Wednesday, August 06, 2008

The Christians We Became Instead

I have a friend who promised, drunk, that he could never walk away from the faith. But he could be a bad Christian, he said with a smile. He could be a bad Christian for a while.

Probably earlier in my life I would have been more concerned by this pronouncement, back when maybe I was a better Christian myself. I would have written down his name in my prayer journal, and lifted his situation up to the Lord. But now I'm less worried about people like him than I used to be. As my husband said, "He's not searching; he's figuring." I believe my friend will figure out his life with God. I believe him when he says he will not leave.

I have many friends who were raised Christian; in fact, nearly all of my friends were. It makes us funny sometimes. We grew up listening to obscure music that tried to make abstinence cool. We hotly debated whether to court or date, a complete non-issue to the rest of our peers. We were familiar with King James English long before we were assigned Romeo and Juliet in the ninth grade.

Then we turned twenty-one and woke up lost.

When you grow up a good Christian, you don't have to make many decisions for yourself. Most decisions --- down to what music you listen to, what movies you watch, what clothes you wear, and what friends you keep --- are dictated by the standards of your faith community. This fact is supposed to keep you safe. Which it does, sort of, until you get older and are supposed to make decisions for yourself. You have not had practice deciding things. You don't know what you want.

And what is worse, you are burdened with the belief that all your decisions are incredibly meaningful. You believe that each decision could be a life-changer, that one small misstep could lead you down the wrong path...for life. You worry about what your parents think and about what your church friends think and after you've worn those worries out you crash into the scariest question, that is, what does the Almighty think?

I have seen this pressure make people paralyzed. I have seen this pressure make people despair. I have watched as they shake their heads and go on to do everything they have been told they should not do. And why not? It's hard to tell which shoulds to keep and which to throw away.

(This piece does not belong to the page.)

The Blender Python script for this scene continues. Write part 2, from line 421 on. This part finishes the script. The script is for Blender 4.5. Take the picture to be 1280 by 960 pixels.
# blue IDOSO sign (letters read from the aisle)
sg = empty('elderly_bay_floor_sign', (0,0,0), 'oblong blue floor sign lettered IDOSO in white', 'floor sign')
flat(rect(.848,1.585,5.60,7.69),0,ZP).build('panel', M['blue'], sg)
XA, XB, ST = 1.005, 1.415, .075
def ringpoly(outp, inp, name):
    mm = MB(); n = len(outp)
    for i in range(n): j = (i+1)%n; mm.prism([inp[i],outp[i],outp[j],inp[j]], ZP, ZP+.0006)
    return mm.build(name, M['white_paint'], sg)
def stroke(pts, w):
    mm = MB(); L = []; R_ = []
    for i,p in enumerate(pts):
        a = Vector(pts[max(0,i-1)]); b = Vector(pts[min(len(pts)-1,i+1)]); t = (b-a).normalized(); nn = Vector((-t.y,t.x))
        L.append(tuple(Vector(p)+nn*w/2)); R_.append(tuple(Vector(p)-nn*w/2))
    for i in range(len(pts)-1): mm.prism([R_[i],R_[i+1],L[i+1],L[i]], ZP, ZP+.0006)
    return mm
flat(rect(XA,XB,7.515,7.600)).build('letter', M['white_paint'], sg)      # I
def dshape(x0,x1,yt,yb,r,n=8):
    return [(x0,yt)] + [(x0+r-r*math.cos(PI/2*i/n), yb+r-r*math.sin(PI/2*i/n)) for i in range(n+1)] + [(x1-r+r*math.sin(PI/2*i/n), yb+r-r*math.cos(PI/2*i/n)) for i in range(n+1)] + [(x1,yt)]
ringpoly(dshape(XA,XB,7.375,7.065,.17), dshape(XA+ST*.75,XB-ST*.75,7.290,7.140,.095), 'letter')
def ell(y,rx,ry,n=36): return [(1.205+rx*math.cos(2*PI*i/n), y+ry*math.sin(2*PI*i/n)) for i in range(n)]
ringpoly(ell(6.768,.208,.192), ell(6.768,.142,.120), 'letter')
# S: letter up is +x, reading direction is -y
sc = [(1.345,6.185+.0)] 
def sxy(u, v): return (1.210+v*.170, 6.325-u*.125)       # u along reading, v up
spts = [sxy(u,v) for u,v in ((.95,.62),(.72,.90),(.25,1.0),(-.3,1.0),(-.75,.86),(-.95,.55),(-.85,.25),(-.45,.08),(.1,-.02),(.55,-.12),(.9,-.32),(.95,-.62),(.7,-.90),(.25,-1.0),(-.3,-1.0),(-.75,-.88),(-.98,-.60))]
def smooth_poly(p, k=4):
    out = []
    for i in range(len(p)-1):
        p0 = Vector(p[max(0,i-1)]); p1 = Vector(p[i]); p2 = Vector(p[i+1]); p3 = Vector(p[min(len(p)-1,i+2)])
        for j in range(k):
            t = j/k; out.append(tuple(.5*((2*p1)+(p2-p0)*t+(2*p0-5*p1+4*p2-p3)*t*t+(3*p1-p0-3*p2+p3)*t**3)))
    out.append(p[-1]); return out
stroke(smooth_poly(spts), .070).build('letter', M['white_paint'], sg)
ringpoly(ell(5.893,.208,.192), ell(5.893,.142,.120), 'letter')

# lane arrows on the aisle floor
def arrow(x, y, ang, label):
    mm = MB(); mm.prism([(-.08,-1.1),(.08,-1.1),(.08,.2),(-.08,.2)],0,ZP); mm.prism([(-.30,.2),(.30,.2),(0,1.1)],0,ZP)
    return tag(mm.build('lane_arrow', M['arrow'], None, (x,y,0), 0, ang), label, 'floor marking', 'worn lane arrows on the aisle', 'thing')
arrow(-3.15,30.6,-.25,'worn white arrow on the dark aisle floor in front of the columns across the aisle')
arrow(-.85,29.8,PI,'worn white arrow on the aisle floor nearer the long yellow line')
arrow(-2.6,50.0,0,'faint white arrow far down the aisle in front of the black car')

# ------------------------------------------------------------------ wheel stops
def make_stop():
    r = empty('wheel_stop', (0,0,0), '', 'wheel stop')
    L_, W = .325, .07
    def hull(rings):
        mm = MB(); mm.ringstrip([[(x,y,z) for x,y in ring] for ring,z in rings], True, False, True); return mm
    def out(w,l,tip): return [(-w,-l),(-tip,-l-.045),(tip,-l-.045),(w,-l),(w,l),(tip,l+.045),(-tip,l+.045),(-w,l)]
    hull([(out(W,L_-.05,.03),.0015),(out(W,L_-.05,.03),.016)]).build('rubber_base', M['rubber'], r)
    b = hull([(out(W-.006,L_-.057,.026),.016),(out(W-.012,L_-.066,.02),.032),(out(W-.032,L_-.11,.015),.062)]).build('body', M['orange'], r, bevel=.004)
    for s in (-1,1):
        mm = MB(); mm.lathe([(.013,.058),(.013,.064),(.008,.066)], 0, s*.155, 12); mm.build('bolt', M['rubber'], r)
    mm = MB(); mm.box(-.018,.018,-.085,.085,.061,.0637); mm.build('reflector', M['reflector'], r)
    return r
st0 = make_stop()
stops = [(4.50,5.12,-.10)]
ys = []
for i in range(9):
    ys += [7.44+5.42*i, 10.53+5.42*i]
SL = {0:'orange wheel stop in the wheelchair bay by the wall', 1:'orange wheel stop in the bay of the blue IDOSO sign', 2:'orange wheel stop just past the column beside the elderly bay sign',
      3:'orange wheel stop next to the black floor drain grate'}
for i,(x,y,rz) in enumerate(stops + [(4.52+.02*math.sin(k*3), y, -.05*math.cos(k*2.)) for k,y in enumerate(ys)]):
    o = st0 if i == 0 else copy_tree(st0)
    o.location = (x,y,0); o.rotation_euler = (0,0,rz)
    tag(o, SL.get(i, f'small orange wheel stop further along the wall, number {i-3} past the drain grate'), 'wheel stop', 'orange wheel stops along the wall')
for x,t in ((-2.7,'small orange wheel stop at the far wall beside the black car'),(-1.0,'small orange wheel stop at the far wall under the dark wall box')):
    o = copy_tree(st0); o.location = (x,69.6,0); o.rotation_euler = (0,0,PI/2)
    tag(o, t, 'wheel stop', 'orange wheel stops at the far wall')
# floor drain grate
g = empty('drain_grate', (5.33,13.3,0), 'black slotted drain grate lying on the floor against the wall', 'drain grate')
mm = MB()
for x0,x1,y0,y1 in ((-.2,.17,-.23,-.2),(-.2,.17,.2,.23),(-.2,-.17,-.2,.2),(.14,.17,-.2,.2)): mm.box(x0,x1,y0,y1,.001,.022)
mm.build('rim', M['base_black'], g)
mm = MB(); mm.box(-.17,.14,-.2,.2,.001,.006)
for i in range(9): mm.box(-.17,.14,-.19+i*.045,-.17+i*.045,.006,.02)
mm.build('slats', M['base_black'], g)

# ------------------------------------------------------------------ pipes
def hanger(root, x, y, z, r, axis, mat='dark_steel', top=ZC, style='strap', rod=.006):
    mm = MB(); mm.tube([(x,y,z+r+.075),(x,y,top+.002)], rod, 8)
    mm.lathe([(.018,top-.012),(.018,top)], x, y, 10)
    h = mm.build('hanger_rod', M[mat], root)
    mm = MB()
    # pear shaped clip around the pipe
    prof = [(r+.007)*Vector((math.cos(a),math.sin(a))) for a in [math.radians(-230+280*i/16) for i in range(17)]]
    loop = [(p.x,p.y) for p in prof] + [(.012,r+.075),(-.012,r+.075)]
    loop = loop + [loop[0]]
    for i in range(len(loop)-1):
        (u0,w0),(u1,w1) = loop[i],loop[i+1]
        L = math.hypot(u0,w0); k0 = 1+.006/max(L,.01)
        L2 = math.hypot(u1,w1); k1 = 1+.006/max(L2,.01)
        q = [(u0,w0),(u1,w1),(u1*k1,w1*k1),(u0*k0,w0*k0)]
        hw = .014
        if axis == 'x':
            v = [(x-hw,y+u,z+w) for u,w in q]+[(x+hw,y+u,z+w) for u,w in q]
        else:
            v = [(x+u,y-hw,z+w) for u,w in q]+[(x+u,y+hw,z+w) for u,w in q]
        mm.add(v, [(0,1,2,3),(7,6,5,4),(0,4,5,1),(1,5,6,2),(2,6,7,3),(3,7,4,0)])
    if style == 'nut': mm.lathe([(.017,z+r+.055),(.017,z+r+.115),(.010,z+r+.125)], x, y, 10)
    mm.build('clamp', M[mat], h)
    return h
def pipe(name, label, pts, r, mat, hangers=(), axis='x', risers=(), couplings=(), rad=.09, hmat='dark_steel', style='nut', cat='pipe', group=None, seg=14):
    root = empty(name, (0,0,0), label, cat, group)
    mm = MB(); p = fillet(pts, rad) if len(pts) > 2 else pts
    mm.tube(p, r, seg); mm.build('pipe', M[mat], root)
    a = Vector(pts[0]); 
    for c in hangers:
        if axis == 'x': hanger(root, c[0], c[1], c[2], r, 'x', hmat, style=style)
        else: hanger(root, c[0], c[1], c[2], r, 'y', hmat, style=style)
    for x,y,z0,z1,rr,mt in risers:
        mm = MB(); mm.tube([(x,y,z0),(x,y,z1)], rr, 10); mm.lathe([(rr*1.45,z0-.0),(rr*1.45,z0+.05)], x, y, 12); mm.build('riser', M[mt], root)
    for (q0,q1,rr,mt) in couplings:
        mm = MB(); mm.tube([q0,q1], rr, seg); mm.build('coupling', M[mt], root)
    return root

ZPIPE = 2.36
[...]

And it only takes one should to break your heart. One day, God asks for one thing too much, and instead of laying it down at His feet, you fling it at Him.

I can hear the good Christians now, defending religion or, at least, defending God. I am not about to debate here what good Christians should or should not do; I am only noting what I have observed. From my limited perspective, I have come to believe that most of the shoulds taught to church kids do more to inculcate self-righteousness and to cover simple fear than to form children who know the One who loves them. It is a paltry Christian upbringing that produces adults who testify to nothing more than the guilt they used to be afraid to feel.

And where do you go after you've hit that place of paralysis, of depair? What do you do then?

Well, you might try lying in bed for a few days. Maybe on the couch. Or try failing a few times: you'll surprise yourself and survive. In addition to those tactics, I also read a lot of intellectual stuff --- nothing without nuance and shades of gray and scores of footnotes. I read dark novels, full of doubts. Then again, I'm a reader. Maybe you would be helped by the open-ended world of Final Fantasy, what do I know? Any way you do it, you begin seeing the world as less unforgiving of trial and error and more amenable to experimentation.

This is not because you have succumbed to a relativistic liberal agenda. This is because you are learning how to live. You don't have to take my word for it, though. You can see for yourself.

At a recent party I overheard a man saying, "I can't say anything true without making mistakes." I felt sure that earlier in time he believed he could make absolute statements: words that fit on the thin edge of a knife, straight and sharp. I noted that he continued on to answer the question that made him pause to give this disclaimer, "I can't say anything true without making mistakes." He seemed to still believe that he could say true things. He had only lost the belief that he could say them perfectly.

I admired him for answering the question, for going ahead and making mistakes. I thought of Martin Luther, the father of the Protestant Church and poster boy for the anxiety-ridden cradle Christian. "Sin boldly," Luther said, because God is a God of forgiveness and redemption. Even if you conclude that you can't avoid making mistakes, tell the truth the best you can anyway. Even if you find some failure unavoidable, live according to the truth the best you can anyway.

So after you've really sinned well, after you've long gone too far, see if you have any memories of a merciful God. See if you can think of a time when you were small when Jesus held your hand, or played in the yard with you chasing fireflies, or came into your heart. Try to remember that God, for that God will run to meet you where you are.

We may find we are much different than the younger versions of ourselves. We might have become bad Christians, rather than the people we meant to become. That's okay because when we strove to emulate our idea of who we thought good Christians should be, we about drove ourselves crazy. We had not yet learned that we cannot say anything true without making mistakes. We had forgotten that Jesus chased fireflies with us in the dark, for no good reason.

2 comments:

Tom said...

Well, there you've gone and summarized the last 25 years of my life better than I could have. I appreciate the thoughts and for making me feel at least a little less bad about how i've turned out. Thanks.

Tom L.

Kendra and Ryan said...

Wow. You have quite aptly captured what I've seen in my friends all around me. We should talk about it sometime (in real life, since we can do that now).

By the way, I steal a lot from (and mention) your husband at www.deepgreenconversation/category/blog.